Will Lawsuits Fly if Belly Putter is Banned?

Keegan Bradley became the latest player to suggest that he may sue golf's powers-that-be if the USGA and Royal & Ancient Golf Club of St. Andrews - the game's two main ruling bodies - ban the use of belly putters or putters which are anchored to the body.

Bradley, the Vermont native who became the first player in history to win a major title with a belly putter when he took the 2011 PGA Championship, has been joined in the litigation chorus by Tim Clark, who won the 2010 Players Championship. Four-time major champion Ernie Els, who has long asserted that the club is legal, has also hinted at legal action, as has Webb Simpson.

"I'm going to do whatever I have to do to protect myself and the other players on (the PGA) Tour," Bradley told Golfweek's Alex Miceli in China, where Bradley is set to play in this week's WGC-HSBC Champions tournament. "I look at it as a whole, as us all together. I don't look at it as much about myself. I think that for them to ban this after we've done what we've done is unbelievable."

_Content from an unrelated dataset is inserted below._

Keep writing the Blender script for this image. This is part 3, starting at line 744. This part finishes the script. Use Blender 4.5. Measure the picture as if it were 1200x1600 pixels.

Els won his most recent major title, the 2012 British Open, using a belly putter. Though he didn't say he'd be pursuing a lawsuit individually, golf's "Big Easy" told Golfweek, "(The USGA and R&A are) going to have a couple of legal issues coming their way."

Added Els, "It's going to be a bit of an issue now. I've been against it, but since I've been using it, it still takes a lot of practice, and you have to perfect your own way of putting with this belly."

In addition to Bradley and Els, Simpson used a belly putter to win the U.S. Open this year. Two of the past three Players champions - Clark and Matt Kuchar - and 2011 FedEx Cup champion Bill Haas used long or belly putters as well.

One of the main reasons for banning the long putters is that some - including rules officials and players, including such luminaries as Tiger Woods and Jack Nicklaus - believe there's an inherent advantage and more control when anchoring a club to the body.

But folks like Bradley, Els, Simpson and Clark feel their hard-earned titles will be denigrated if such putters are prohibited.

The two governing bodies are expected to meet in the next few weeks and perhaps come to a decision prior to the start of the 2013 season on the various world tours, although it's more probable that a formal vote won't take place until next March. The decision might also take into account the current rules cycle, which runs through December 2015.

Simpson said he's already started practicing with a regular putter in preparation for a rules change. But that doesn't mean he'll be agreeing with such a decision. "I'm friends with a lot of the R&A and the USGA guys and I know they are trying to do it for the betterment of the game," Simpson said. "But I don't think it's a good decision.

"If you look at the stats, last year there was no one in the top 20 of the 'strokes gained' category who anchored a putter," the North Carolinian added. "So you have to throw out the argument of 'it's an advantage' right there. There's a bunch of arguments going around but I haven't heard a good one yet."